Saad bin Abi Waqqash pernah bertanya pada Rasulullah saw. “Ya Rasulullah, siapa 
yang paling berat ujian dan cobaannya?” Beliau saw. menjawab, “Para nabi 
kemudian yang menyerupai mereka dan yang menyerupai mereka. Seseorang diuji 
menurut kadar agamanya. Kalau agamanya lemah dia diuji sesuai dengan itu 
(ringan) dan bila imannya kokoh dia diuji sesuai itu (keras). Seorang diuji 
terus-menerus sehingga dia berjalan di muka bumi bersih dari dosa-dosa.” 
(Al-Bukhari)

Kalau ada anggapan, dengan keimanan hidup bisa mulus tanpa mengalami kesusahan 
dan bencana. Itu salah besar. Justru, semakin tinggi nilai keimanan seseorang, 
akan semakin berat cobaan yang Allah berikan. Persis seperti emas yang diolah 
pengrajin hiasan. Kian tinggi nilai hiasan, kian keras emas dibakar, ditempa, 
dan dibentuk. Memang, hakikat hidup jauh dari yang diinginkan umumnya manusia.

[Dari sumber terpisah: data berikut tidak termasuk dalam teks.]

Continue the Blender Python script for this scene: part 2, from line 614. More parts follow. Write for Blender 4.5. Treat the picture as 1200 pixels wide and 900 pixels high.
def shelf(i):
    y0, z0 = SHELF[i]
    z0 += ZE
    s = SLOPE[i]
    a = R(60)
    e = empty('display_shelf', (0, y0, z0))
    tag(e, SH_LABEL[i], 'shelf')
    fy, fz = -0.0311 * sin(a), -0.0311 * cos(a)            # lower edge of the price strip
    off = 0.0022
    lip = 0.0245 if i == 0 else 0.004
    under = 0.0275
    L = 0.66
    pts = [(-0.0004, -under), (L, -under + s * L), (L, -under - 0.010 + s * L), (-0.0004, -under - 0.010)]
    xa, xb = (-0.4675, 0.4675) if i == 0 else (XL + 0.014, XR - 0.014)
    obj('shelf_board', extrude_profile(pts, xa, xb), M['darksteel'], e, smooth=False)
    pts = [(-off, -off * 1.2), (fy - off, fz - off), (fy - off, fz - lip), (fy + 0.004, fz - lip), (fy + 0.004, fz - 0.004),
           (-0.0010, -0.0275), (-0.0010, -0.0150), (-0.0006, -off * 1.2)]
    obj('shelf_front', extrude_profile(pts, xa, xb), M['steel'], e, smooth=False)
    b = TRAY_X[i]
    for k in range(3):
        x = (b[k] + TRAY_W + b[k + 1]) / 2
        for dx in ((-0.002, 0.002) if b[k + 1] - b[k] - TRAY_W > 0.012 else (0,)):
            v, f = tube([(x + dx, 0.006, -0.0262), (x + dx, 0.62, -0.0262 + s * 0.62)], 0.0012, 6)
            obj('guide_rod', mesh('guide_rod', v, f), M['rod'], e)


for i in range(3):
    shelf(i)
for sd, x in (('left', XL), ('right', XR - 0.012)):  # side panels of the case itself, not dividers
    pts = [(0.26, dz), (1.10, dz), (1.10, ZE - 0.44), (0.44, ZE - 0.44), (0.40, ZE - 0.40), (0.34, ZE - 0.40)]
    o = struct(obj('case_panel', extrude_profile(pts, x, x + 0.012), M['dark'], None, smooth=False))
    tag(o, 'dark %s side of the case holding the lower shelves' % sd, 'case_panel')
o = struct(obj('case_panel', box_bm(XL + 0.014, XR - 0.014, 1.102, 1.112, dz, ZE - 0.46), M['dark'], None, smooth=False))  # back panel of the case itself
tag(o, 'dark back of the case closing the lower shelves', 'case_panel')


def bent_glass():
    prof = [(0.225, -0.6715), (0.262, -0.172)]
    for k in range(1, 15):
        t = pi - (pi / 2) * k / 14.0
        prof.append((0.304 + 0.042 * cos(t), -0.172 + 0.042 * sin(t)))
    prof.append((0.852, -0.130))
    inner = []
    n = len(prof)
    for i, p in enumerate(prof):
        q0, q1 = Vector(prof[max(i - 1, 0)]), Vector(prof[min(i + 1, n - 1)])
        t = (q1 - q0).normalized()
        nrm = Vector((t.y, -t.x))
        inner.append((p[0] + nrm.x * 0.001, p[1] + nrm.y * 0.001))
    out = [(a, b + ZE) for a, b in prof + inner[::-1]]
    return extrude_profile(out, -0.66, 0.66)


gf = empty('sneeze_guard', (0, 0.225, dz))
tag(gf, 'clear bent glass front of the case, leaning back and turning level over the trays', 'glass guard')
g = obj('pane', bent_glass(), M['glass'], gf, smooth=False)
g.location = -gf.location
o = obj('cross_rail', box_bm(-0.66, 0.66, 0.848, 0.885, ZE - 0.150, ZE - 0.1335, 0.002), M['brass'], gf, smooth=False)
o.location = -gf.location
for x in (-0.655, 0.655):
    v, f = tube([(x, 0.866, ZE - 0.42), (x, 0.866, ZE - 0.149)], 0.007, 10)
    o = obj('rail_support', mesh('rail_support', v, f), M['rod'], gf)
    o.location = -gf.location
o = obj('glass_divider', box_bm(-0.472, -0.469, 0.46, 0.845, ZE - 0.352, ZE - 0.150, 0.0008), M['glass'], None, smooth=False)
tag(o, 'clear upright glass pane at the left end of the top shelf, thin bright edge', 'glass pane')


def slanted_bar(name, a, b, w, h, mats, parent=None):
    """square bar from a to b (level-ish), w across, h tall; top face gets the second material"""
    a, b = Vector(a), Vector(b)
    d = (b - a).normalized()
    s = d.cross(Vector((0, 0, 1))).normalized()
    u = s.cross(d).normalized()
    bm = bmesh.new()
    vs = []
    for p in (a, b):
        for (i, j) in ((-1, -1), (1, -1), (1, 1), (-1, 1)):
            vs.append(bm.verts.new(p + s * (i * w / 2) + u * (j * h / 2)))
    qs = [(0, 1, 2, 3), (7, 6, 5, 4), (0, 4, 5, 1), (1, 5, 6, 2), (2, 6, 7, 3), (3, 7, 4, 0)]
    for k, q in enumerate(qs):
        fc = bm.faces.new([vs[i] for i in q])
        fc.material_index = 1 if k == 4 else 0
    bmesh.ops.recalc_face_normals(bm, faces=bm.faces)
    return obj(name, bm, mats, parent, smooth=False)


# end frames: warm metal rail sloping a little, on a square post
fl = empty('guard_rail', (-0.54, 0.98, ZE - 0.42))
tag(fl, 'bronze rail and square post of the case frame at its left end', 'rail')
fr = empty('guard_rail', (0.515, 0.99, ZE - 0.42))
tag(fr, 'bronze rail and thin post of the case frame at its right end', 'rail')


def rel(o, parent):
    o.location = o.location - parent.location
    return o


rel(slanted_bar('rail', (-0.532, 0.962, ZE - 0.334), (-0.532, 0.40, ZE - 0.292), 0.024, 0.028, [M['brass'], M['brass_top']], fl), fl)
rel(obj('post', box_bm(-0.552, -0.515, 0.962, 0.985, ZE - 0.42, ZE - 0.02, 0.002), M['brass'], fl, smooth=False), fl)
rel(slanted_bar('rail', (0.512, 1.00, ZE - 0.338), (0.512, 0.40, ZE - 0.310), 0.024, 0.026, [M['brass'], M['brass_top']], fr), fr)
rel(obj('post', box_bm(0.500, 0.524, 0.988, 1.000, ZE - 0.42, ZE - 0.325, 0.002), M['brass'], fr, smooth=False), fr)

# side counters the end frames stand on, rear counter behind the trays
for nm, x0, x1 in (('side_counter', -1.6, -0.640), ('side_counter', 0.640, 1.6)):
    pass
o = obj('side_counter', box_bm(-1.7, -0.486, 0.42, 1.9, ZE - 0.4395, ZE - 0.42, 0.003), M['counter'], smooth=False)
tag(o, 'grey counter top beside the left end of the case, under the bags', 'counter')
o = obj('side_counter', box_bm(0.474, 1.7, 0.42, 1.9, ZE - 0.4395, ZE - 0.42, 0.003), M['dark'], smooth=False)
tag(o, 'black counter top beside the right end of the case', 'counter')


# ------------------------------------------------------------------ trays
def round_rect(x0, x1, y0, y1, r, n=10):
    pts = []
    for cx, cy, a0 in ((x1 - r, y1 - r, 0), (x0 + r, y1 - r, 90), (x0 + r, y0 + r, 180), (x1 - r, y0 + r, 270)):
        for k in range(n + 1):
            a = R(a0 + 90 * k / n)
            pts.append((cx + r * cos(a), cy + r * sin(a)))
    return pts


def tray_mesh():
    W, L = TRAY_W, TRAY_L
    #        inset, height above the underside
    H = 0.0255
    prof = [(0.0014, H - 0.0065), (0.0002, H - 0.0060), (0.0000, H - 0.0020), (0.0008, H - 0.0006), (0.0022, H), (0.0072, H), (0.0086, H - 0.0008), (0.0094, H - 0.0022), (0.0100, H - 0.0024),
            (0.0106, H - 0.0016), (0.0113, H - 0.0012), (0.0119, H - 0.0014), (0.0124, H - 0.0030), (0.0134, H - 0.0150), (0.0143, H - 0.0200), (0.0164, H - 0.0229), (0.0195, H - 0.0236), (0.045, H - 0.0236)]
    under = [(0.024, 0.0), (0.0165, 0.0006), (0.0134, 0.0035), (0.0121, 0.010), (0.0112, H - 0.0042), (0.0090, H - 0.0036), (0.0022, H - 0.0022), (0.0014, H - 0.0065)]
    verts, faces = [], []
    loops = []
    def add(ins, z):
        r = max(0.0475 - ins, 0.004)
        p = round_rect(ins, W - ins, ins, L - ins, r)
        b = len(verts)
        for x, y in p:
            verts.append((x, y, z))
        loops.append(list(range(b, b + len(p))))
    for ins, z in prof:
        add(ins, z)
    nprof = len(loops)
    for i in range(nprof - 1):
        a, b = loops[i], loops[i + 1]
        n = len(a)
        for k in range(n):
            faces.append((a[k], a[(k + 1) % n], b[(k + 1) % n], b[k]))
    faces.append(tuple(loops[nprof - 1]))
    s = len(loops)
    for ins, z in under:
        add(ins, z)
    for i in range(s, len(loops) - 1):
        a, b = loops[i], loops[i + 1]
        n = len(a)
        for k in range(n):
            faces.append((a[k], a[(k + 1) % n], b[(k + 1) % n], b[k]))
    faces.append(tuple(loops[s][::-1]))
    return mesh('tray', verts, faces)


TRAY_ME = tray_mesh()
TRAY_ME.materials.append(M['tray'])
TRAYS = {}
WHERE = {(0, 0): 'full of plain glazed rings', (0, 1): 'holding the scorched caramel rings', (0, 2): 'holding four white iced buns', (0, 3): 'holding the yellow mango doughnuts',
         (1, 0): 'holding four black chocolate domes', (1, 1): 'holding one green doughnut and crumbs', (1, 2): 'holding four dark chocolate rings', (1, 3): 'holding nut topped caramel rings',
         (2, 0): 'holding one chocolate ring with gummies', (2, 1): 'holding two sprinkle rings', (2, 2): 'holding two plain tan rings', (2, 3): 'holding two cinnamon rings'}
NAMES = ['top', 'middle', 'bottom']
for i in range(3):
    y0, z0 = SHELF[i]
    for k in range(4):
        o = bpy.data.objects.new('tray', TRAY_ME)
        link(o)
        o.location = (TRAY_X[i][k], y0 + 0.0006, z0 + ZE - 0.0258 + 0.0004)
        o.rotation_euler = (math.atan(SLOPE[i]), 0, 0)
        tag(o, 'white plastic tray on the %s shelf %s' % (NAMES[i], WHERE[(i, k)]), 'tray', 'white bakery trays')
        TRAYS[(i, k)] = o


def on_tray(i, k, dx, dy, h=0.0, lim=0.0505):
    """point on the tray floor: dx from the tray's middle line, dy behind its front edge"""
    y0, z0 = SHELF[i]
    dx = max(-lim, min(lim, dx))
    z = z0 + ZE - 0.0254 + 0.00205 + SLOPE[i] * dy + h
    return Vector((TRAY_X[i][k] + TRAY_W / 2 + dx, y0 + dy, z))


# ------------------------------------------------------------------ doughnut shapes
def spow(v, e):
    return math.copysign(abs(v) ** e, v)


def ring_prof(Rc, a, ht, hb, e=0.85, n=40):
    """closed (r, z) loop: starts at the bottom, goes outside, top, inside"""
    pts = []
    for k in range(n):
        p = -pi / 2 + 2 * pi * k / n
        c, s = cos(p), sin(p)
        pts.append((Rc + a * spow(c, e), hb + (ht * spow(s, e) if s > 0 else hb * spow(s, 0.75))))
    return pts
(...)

Hidup adalah sisi lain dari sebuah pendakian gunung yang tinggi, terjal, dan 
dikelilingi jurang. Selalu saja, hidup akan menawarkan pilihan-pilihan sulit. 
Di depan mata ada hujan dan badai, sementara di belakang terhampar jurang yang 
dalam.

Maha Benar Allah dalam firman-Nya. “Dan Kami telah menunjukkan kepadanya dua 
jalan. Maka tidakkah sebaiknya ia menempuh jalan yang mendaki lagi sukar?” 
(Al-Balad: 10-11)

Kesiapan diri tentang jalan hidup yang tak mulus itu mesti ada. Harus terus 
segar dalam jiwa seorang hamba Allah.

Perhatikanlah senyum-senyum para generasi terbaik yang pernah dilukis umat ini. 
Di antara mereka ada Bilal bin Rabah. Ada Amar bin Yasir. Masih banyak mereka 
yang terus tersenyum dalam menapaki pilihan hidup yang teramat sulit.

 Tanpa sedikit pun ada cemas, gelisah, dan penyesalan. Mereka telah melukis 
hiasan termahal dalam hidup dengan tinta darah dan air mata.